La Cassazione fa chiarezza, una volta di più, sulle differenze che intercorrono tra il lavoro giornalistico subordinato e quello di natura autonoma. E lo fa con una recentissima ordinanza 4496 pronunciata appena il 14 febbraio scorso, in cui fissa i punti cardine per la definizione giuridica delle due distinte figure.
La decisione è stata pronunciata dalla Sesta Sezione Civile e recita: “Nel lavoro giornalistico sono configurabili gli estremi della subordinazione qualora ricorrano i requisiti della continuità della prestazione, della responsabilità di un servizio e del vincolo di dipendenza, e cioè qualora si sia in presenza dello svolgimento di un’attività non occasionale, rivolta ad assicurare le esigenze informative riguardanti uno specifico settore, della sistematica redazione di articoli su specifici argomenti e di rubriche, e della persistenza, nell’intervallo tra una prestazione e l’altra, dell’impegno di porre la propria opera a disposizione del datore di lavoro, in modo da essere sempre disponibile per soddisfarne le esigenze ed eseguirne le direttive”.
I punti irrinunciabili sottolineati dagli ermellini sono dunque la continuità della prestazione, un vincolo di dipendenza, la responsabiliità del servizio che si esprime anche nel semplice “essere a disposizione” per “coprire” un settore del panorama informativo.

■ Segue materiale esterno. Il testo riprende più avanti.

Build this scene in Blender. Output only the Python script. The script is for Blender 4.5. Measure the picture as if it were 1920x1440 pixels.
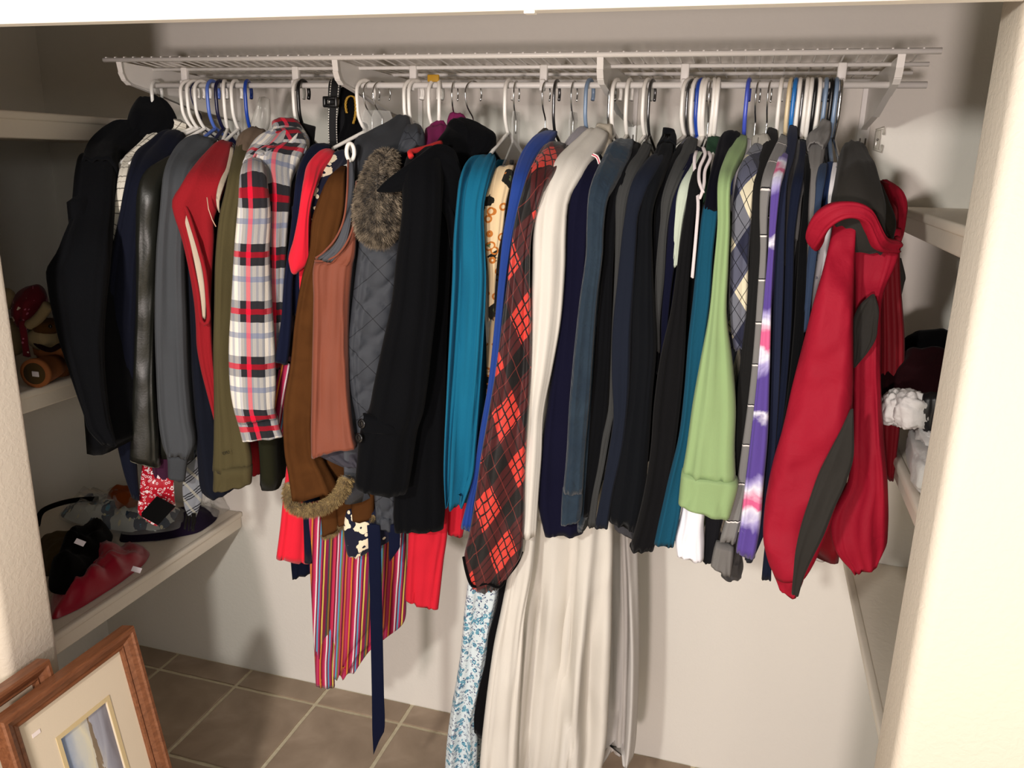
import bpy, bmesh, math, random
from math import pi, sin, cos, radians
from mathutils import Vector, Matrix, noise
S = bpy.context.scene
for o in list(bpy.data.objects): bpy.data.objects.remove(o)

# ------------------------------------------------------------------ camera
CR = Vector((0.958378734, 0.284488812, 0.0240066408))
CU = Vector((-0.0976549684, 0.247637133, 0.963918750))
CF = Vector((0.268279164 * -1, 0.926143599, -0.265111908))
FPX = 1528.77
CAM = Vector((0, 0, 1.75))
cd = bpy.data.cameras.new('camera'); cam = bpy.data.objects.new('camera', cd)
S.collection.objects.link(cam); S.camera = cam
cd.sensor_width = 36; cd.lens = FPX / 1920 * 36; cd.clip_start = .02; cd.clip_end = 50
cam.matrix_world = Matrix(((CR.x, CU.x, -CF.x, CAM.x), (CR.y, CU.y, -CF.y, CAM.y), (CR.z, CU.z, -CF.z, CAM.z), (0, 0, 0, 1)))

# ------------------------------------------------------------------ light
S.view_settings.view_transform = 'Standard'; S.view_settings.look = 'None'
S.view_settings.gamma = 1; S.view_settings.use_curve_mapping = False
S.view_settings.exposure = 0.46
w = bpy.data.worlds.new('world'); S.world = w; w.use_nodes = True
w.node_tree.nodes['Background'].inputs[0].default_value = (1.0, .93, .86, 1)
w.node_tree.nodes['Background'].inputs[1].default_value = .58
def lamp(name, kind, loc, power, col, size, aim=None):
    l = bpy.data.lights.new(name, kind); l.energy = power; l.color = col
    if kind == 'AREA': l.shape = 'DISK'; l.size = size
    else: l.shadow_soft_size = size
    o = bpy.data.objects.new(name, l); S.collection.objects.link(o); o.location = loc
    if aim: o.rotation_euler = (Vector(aim) - Vector(loc)).to_track_quat('-Z', 'Y').to_euler()
    return o
lamp('ceiling_lamp_light', 'POINT', (-.6, -.6, 2.02), 80, (1, .95, .875), .06)
lamp('room_lamp_light', 'AREA', (-.15, -1.6, 1.42), 36, (1, .85, .80), .22, (-.5, 2, 1.4))

lamp('shelf_edge_light', 'POINT', (.5, -.55, 1.99), 9, (1, .95, .88), .10)  # unseen light added at the right front to brighten the left shelf edges

# ------------------------------------------------------------------ helpers
def ray(x, y): return CR * ((x - 960) / FPX) + CU * (-(y - 720) / FPX) + CF
def at(x, y, Y): d = ray(x, y); return CAM + d * (Y / d.y)
def atx(x, y, X): d = ray(x, y); return CAM + d * (X / d.x)
def atz(x, y, z): d = ray(x, y); return CAM + d * ((z - CAM.z) / d.z)
W0 = {}
def mesh(name, vs, fs, mat=None, parent=None, uv=None, smooth=True, loc=None, mats=None, fm=None):
    """vs in world coordinates"""
    if parent is not None: base = W0[parent.name]
    else: base = Vector(loc) if loc is not None else Vector((0, 0, 0))
    me = bpy.data.meshes.new(name)
    org = Vector((0, 0, 0))
    if parent is None and loc is None:
        org = Vector((sum(v[0] for v in vs) / len(vs), sum(v[1] for v in vs) / len(vs), min(v[2] for v in vs)))
    off = base + org
    me.from_pydata([tuple(Vector(v) - off) for v in vs], [], fs)
    if mats:
        for m in mats: me.materials.append(m)
        for p, i in zip(me.polygons, fm): p.material_index = i
    elif mat: me.materials.append(mat)
    if uv:
        l = me.uv_layers.new(name='UVMap')
        for lp in me.loops: l.data[lp.index].uv = uv[lp.vertex_index]
    if smooth: me.shade_smooth()
    bm = bmesh.new(); bm.from_mesh(me); bmesh.ops.recalc_face_normals(bm, faces=bm.faces); bm.to_mesh(me); bm.free()
    o = bpy.data.objects.new(name, me); S.collection.objects.link(o)
    if parent is not None: o.parent = parent; W0[o.name] = base
    else: o.location = off; W0[o.name] = off
    return o
def tag(o, label=None, cat=None, group=None, kind=None):
    if label: o['label'] = label
    if cat: o['category'] = cat
    if group: o['group'] = group
    if kind: o['kind'] = kind
    return o
def thing(name, loc, label, cat, group=None):
    o = bpy.data.objects.new(name, None); S.collection.objects.link(o); o.location = loc
    o.empty_display_size = .05; W0[o.name] = Vector(loc)
    return tag(o, label, cat, group)
def box(x0, x1, y0, y1, z0, z1, bev=0):
    bm = bmesh.new(); bmesh.ops.create_cube(bm, size=1)
    for v in bm.verts: v.co = Vector(((x0 + x1) / 2 + v.co.x * (x1 - x0), (y0 + y1) / 2 + v.co.y * (y1 - y0), (z0 + z1) / 2 + v.co.z * (z1 - z0)))
    if bev: bmesh.ops.bevel(bm, geom=list(bm.edges), offset=bev, segments=3, affect='EDGES', profile=.5)
    bm.verts.ensure_lookup_table()
    r = [v.co.copy() for v in bm.verts], [[v.index for v in f.verts] for f in bm.faces]; bm.free(); return r
def join(*gs):
    V, F = [], []
    for v, f in gs:
        n = len(V); V += list(v); F += [[i + n for i in q] for q in f]
    return V, F
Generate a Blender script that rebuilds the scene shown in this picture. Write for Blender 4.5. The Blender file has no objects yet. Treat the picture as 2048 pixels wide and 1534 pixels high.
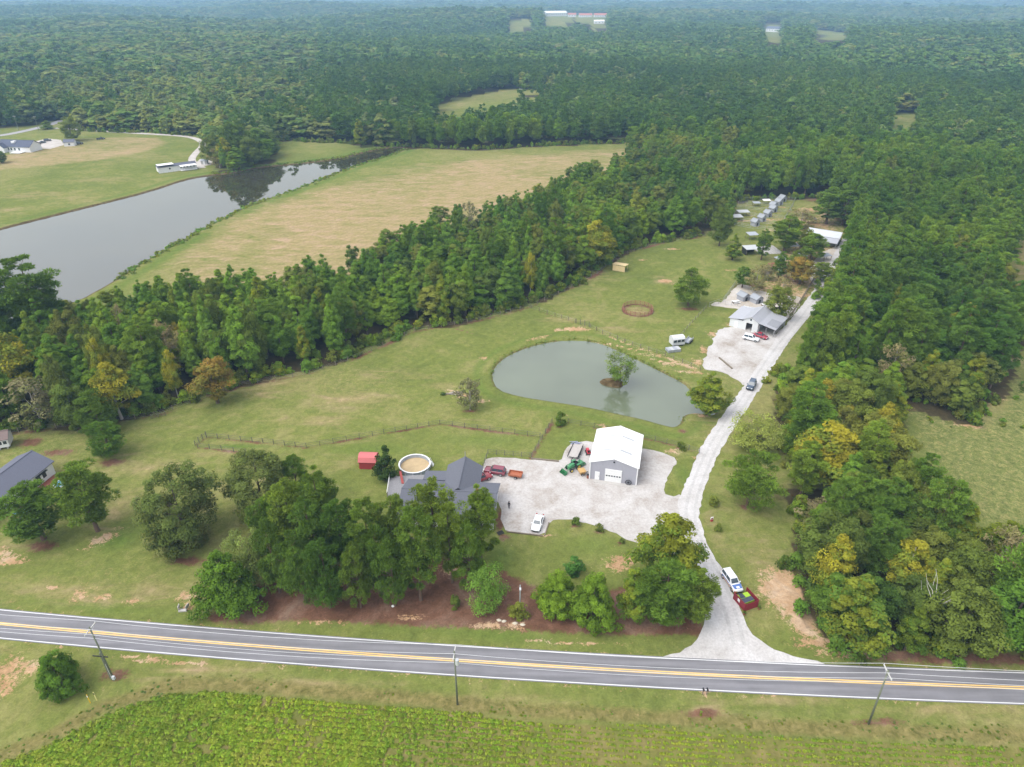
import bpy, math, random
import numpy as np
from mathutils import Vector, Matrix

random.seed(7)
SC = bpy.context.scene
COL = SC.collection
R = math.radians

# ------------------------------------------------------------------ camera
CAM_H, FPX, PITCH = 90.0, 1365.3, R(30)
cd = bpy.data.cameras.new('camera'); cam = bpy.data.objects.new('camera', cd); COL.objects.link(cam)
cam.location = (0, 0, CAM_H); cam.rotation_euler = (R(90) - PITCH, 0, 0)
cd.sensor_width = 36; cd.sensor_fit = 'HORIZONTAL'; cd.lens = 36 * FPX / 2048
cd.clip_start = 1; cd.clip_end = 40000
SC.camera = cam

# ------------------------------------------------------------------ sky, sun, exposure
SUN_EL, SUN_AZ = R(56), R(-118)          # azimuth measured from +Y clockwise
w = bpy.data.worlds.new('World'); SC.world = w; w.use_nodes = True
nt = w.node_tree; nt.nodes.clear()
sky = nt.nodes.new('ShaderNodeTexSky'); sky.sky_type = 'NISHITA'; sky.sun_disc = False
sky.sun_elevation = SUN_EL; sky.sun_rotation = SUN_AZ
sky.air_density = 2.2; sky.dust_density = 2.5; sky.ozone_density = 3.0
hs = nt.nodes.new('ShaderNodeHueSaturation'); hs.inputs['Saturation'].default_value = 0.26; hs.inputs['Hue'].default_value = 0.53
bg = nt.nodes.new('ShaderNodeBackground'); bg.inputs['Strength'].default_value = 0.15
wo = nt.nodes.new('ShaderNodeOutputWorld')
nt.links.new(sky.outputs[0], hs.inputs['Color']); nt.links.new(hs.outputs[0], bg.inputs['Color'])
nt.links.new(bg.outputs[0], wo.inputs['Surface'])
sd = bpy.data.lights.new('sun', 'SUN'); sun = bpy.data.objects.new('sun', sd); COL.objects.link(sun)
sd.energy = 1.0; sd.angle = R(48); sd.color = (1.0, 0.96, 0.9)
sdir = Vector((math.sin(SUN_AZ) * math.cos(SUN_EL), math.cos(SUN_AZ) * math.cos(SUN_EL), math.sin(SUN_EL)))
sun.rotation_euler = (-sdir).to_track_quat('-Z', 'Y').to_euler()
vs = SC.view_settings
vs.view_transform = 'Standard'; vs.look = 'None'; vs.gamma = 1; vs.use_curve_mapping = False
vs.exposure = 1.03
SC.render.engine = 'CYCLES'
cy = SC.cycles
cy.max_bounces = 5; cy.diffuse_bounces = 4; cy.glossy_bounces = 2; cy.transmission_bounces = 3
cy.volume_bounces = 0; cy.transparent_max_bounces = 4; cy.use_denoising = True
cy.caustics_reflective = False; cy.caustics_refractive = False

# ------------------------------------------------------------------ photo pixel -> place on the ground
CP, SP = math.cos(PITCH), math.sin(PITCH)
def P(px, py, z=0.0):
    u = (px - 1024) / FPX; v = (767 - py) / FPX
    d = (u, CP + v * SP, -SP + v * CP)
    t = (z - CAM_H) / d[2]
    return Vector((u * t, d[1] * t, z))
def proj(x, y, z):
    dz = z - CAM_H
    dep = y * CP - dz * SP
    up = y * SP + dz * CP
    return 1024 + FPX * x / dep, 767 - FPX * up / dep, dep
def height_at(b, top_py):               # height of a thing standing on b whose top shows at row top_py
    v = (767 - top_py) / FPX
    return CAM_H + b.y * (-SP + v * CP) / (CP + v * SP)

# ------------------------------------------------------------------ materials
MATS = {}
def _nodes(name):
    m = bpy.data.materials.new(name); m.use_nodes = True
    n = m.node_tree; n.nodes.clear()
    return m, n
def mat(name, col, rough=0.7, metal=0.0, var=0.15, scale=3.0, bump=0.0, spec=0.3, coat=0.0):
    if name in MATS: return MATS[name]
    m, n = _nodes(name)
    o = n.nodes.new('ShaderNodeOutputMaterial'); b = n.nodes.new('ShaderNodeBsdfPrincipled')
    tc = n.nodes.new('ShaderNodeTexCoord'); no = n.nodes.new('ShaderNodeTexNoise')
    no.inputs['Scale'].default_value = scale; no.inputs['Detail'].default_value = 4
    n.links.new(tc.outputs['Object'], no.inputs['Vector'])
    mx = n.nodes.new('ShaderNodeMix'); mx.data_type = 'RGBA'
    mx.inputs['A'].default_value = tuple(min(1, c * (1 - var)) for c in col) + (1,)
    mx.inputs['B'].default_value = tuple(min(1, c * (1 + var)) for c in col) + (1,)
    n.links.new(no.outputs['Fac'], mx.inputs['Factor'])
    n.links.new(mx.outputs['Result'], b.inputs['Base Color'])
    b.inputs['Roughness'].default_value = rough; b.inputs['Metallic'].default_value = metal
    b.inputs['Specular IOR Level'].default_value = spec
    b.inputs['Coat Weight'].default_value = coat
    if bump:
        bp = n.nodes.new('ShaderNodeBump'); bp.inputs['Strength'].default_value = bump
        n.links.new(no.outputs['Fac'], bp.inputs['Height']); n.links.new(bp.outputs[0], b.inputs['Normal'])
    n.links.new(b.outputs[0], o.inputs[0])
    MATS[name] = m
    return m
def ribbed(name, col, period, axis='X', depth=0.35, rough=0.45, metal=0.0):
    if name in MATS: return MATS[name]
    m = mat(name, col, rough, metal, 0.06, 0.7)
    n = m.node_tree; b = [x for x in n.nodes if x.type == 'BSDF_PRINCIPLED'][0]
    tc = [x for x in n.nodes if x.type == 'TEX_COORD'][0]
    wv = n.nodes.new('ShaderNodeTexWave'); wv.bands_direction = axis; wv.inputs['Scale'].default_value = 0.314 / period
    n.links.new(tc.outputs['Object'], wv.inputs['Vector'])
    bp = n.nodes.new('ShaderNodeBump'); bp.inputs['Strength'].default_value = depth; bp.inputs['Distance'].default_value = 0.05
    n.links.new(wv.outputs['Fac'], bp.inputs['Height']); n.links.new(bp.outputs[0], b.inputs['Normal'])
    return m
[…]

É invece da definirsi lavoro autonomo quello che si svolge per mezzo: “di prestazioni singolarmente convenute e retribuite in base a distinti contratti che si succedono nel tempo, ovvero nel caso in cui siano concordate singole, ancorchè continuative, prestazioni secondo la struttura del conferimento di una serie di incarichi professionali”. Insomma, la stabilità della collaborazione non comporta automaticamente un vincolo di subordinazione lavorativa.